◆ **Stated problem**
Repeat the whole listing exactly as written.

◆ **Data in this exercise**
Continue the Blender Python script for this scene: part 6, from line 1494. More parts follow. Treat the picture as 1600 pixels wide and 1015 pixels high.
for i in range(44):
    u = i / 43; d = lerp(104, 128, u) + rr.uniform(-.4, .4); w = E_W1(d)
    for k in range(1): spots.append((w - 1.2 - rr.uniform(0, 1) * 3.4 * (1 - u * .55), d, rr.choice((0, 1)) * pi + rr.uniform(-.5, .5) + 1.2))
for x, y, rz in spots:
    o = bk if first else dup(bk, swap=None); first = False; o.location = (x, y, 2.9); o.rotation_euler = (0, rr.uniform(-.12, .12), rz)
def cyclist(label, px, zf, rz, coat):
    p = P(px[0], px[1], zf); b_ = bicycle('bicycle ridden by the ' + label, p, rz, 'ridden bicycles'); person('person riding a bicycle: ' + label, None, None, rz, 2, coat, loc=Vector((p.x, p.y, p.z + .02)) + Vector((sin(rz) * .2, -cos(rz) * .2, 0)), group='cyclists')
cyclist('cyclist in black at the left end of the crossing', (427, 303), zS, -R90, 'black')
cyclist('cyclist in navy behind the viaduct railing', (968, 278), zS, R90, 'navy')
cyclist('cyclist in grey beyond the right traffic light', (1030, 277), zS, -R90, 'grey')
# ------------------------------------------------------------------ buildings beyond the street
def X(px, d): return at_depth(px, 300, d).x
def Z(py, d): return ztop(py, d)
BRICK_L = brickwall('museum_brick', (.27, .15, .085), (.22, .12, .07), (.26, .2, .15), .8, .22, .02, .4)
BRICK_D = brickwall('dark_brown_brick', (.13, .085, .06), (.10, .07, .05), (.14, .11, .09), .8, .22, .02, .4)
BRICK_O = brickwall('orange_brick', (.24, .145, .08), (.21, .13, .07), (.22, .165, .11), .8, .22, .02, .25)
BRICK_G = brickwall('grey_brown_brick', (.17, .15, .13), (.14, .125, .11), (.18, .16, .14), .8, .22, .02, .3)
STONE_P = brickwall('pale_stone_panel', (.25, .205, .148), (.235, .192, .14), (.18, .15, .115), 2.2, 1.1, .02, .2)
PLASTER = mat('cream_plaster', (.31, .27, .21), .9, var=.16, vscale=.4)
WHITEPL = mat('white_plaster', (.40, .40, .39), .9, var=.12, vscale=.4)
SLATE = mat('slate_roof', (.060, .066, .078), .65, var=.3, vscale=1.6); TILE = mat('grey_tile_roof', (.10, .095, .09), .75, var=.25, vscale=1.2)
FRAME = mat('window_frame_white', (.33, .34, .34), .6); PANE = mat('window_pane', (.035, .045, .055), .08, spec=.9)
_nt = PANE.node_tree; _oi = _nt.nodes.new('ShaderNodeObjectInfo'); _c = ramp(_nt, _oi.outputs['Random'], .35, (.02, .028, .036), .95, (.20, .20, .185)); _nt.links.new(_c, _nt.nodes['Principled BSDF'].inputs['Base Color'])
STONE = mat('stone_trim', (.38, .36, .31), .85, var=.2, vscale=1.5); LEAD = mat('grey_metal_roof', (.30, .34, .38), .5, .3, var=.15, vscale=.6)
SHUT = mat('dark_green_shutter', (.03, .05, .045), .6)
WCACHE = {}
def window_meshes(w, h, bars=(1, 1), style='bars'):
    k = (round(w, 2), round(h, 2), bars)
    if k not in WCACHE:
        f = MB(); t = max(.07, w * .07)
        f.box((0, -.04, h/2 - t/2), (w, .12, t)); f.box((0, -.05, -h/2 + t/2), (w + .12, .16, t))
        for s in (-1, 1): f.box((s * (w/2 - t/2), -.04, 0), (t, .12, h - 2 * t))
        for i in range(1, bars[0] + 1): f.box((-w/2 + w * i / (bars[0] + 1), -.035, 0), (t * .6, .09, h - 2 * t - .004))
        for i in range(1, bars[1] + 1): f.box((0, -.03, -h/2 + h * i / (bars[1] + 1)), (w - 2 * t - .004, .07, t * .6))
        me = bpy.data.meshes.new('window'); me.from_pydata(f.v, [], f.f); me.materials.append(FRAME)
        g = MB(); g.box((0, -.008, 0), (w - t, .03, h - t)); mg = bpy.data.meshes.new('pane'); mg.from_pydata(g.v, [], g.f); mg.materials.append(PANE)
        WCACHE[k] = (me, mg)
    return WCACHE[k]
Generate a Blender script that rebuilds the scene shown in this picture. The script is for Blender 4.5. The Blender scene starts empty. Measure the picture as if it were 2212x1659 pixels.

◆ **Final result**
Continue the Blender Python script for this scene: part 6, from line 1494. More parts follow. Treat the picture as 1600 pixels wide and 1015 pixels high.
for i in range(44):
    u = i / 43; d = lerp(104, 128, u) + rr.uniform(-.4, .4); w = E_W1(d)
    for k in range(1): spots.append((w - 1.2 - rr.uniform(0, 1) * 3.4 * (1 - u * .55), d, rr.choice((0, 1)) * pi + rr.uniform(-.5, .5) + 1.2))
for x, y, rz in spots:
    o = bk if first else dup(bk, swap=None); first = False; o.location = (x, y, 2.9); o.rotation_euler = (0, rr.uniform(-.12, .12), rz)
def cyclist(label, px, zf, rz, coat):
    p = P(px[0], px[1], zf); b_ = bicycle('bicycle ridden by the ' + label, p, rz, 'ridden bicycles'); person('person riding a bicycle: ' + label, None, None, rz, 2, coat, loc=Vector((p.x, p.y, p.z + .02)) + Vector((sin(rz) * .2, -cos(rz) * .2, 0)), group='cyclists')
cyclist('cyclist in black at the left end of the crossing', (427, 303), zS, -R90, 'black')
cyclist('cyclist in navy behind the viaduct railing', (968, 278), zS, R90, 'navy')
cyclist('cyclist in grey beyond the right traffic light', (1030, 277), zS, -R90, 'grey')
# ------------------------------------------------------------------ buildings beyond the street
def X(px, d): return at_depth(px, 300, d).x
def Z(py, d): return ztop(py, d)
BRICK_L = brickwall('museum_brick', (.27, .15, .085), (.22, .12, .07), (.26, .2, .15), .8, .22, .02, .4)
BRICK_D = brickwall('dark_brown_brick', (.13, .085, .06), (.10, .07, .05), (.14, .11, .09), .8, .22, .02, .4)
BRICK_O = brickwall('orange_brick', (.24, .145, .08), (.21, .13, .07), (.22, .165, .11), .8, .22, .02, .25)
BRICK_G = brickwall('grey_brown_brick', (.17, .15, .13), (.14, .125, .11), (.18, .16, .14), .8, .22, .02, .3)
STONE_P = brickwall('pale_stone_panel', (.25, .205, .148), (.235, .192, .14), (.18, .15, .115), 2.2, 1.1, .02, .2)
PLASTER = mat('cream_plaster', (.31, .27, .21), .9, var=.16, vscale=.4)
WHITEPL = mat('white_plaster', (.40, .40, .39), .9, var=.12, vscale=.4)
SLATE = mat('slate_roof', (.060, .066, .078), .65, var=.3, vscale=1.6); TILE = mat('grey_tile_roof', (.10, .095, .09), .75, var=.25, vscale=1.2)
FRAME = mat('window_frame_white', (.33, .34, .34), .6); PANE = mat('window_pane', (.035, .045, .055), .08, spec=.9)
_nt = PANE.node_tree; _oi = _nt.nodes.new('ShaderNodeObjectInfo'); _c = ramp(_nt, _oi.outputs['Random'], .35, (.02, .028, .036), .95, (.20, .20, .185)); _nt.links.new(_c, _nt.nodes['Principled BSDF'].inputs['Base Color'])
STONE = mat('stone_trim', (.38, .36, .31), .85, var=.2, vscale=1.5); LEAD = mat('grey_metal_roof', (.30, .34, .38), .5, .3, var=.15, vscale=.6)
SHUT = mat('dark_green_shutter', (.03, .05, .045), .6)
WCACHE = {}
def window_meshes(w, h, bars=(1, 1), style='bars'):
    k = (round(w, 2), round(h, 2), bars)
    if k not in WCACHE:
        f = MB(); t = max(.07, w * .07)
        f.box((0, -.04, h/2 - t/2), (w, .12, t)); f.box((0, -.05, -h/2 + t/2), (w + .12, .16, t))
        for s in (-1, 1): f.box((s * (w/2 - t/2), -.04, 0), (t, .12, h - 2 * t))
        for i in range(1, bars[0] + 1): f.box((-w/2 + w * i / (bars[0] + 1), -.035, 0), (t * .6, .09, h - 2 * t - .004))
        for i in range(1, bars[1] + 1): f.box((0, -.03, -h/2 + h * i / (bars[1] + 1)), (w - 2 * t - .004, .07, t * .6))
        me = bpy.data.meshes.new('window'); me.from_pydata(f.v, [], f.f); me.materials.append(FRAME)
        g = MB(); g.box((0, -.008, 0), (w - t, .03, h - t)); mg = bpy.data.meshes.new('pane'); mg.from_pydata(g.v, [], g.f); mg.materials.append(PANE)
        WCACHE[k] = (me, mg)
    return WCACHE[k]
Generate a Blender script that rebuilds the scene shown in this picture. The script is for Blender 4.5. The Blender scene starts empty. Measure the picture as if it were 2212x1659 pixels.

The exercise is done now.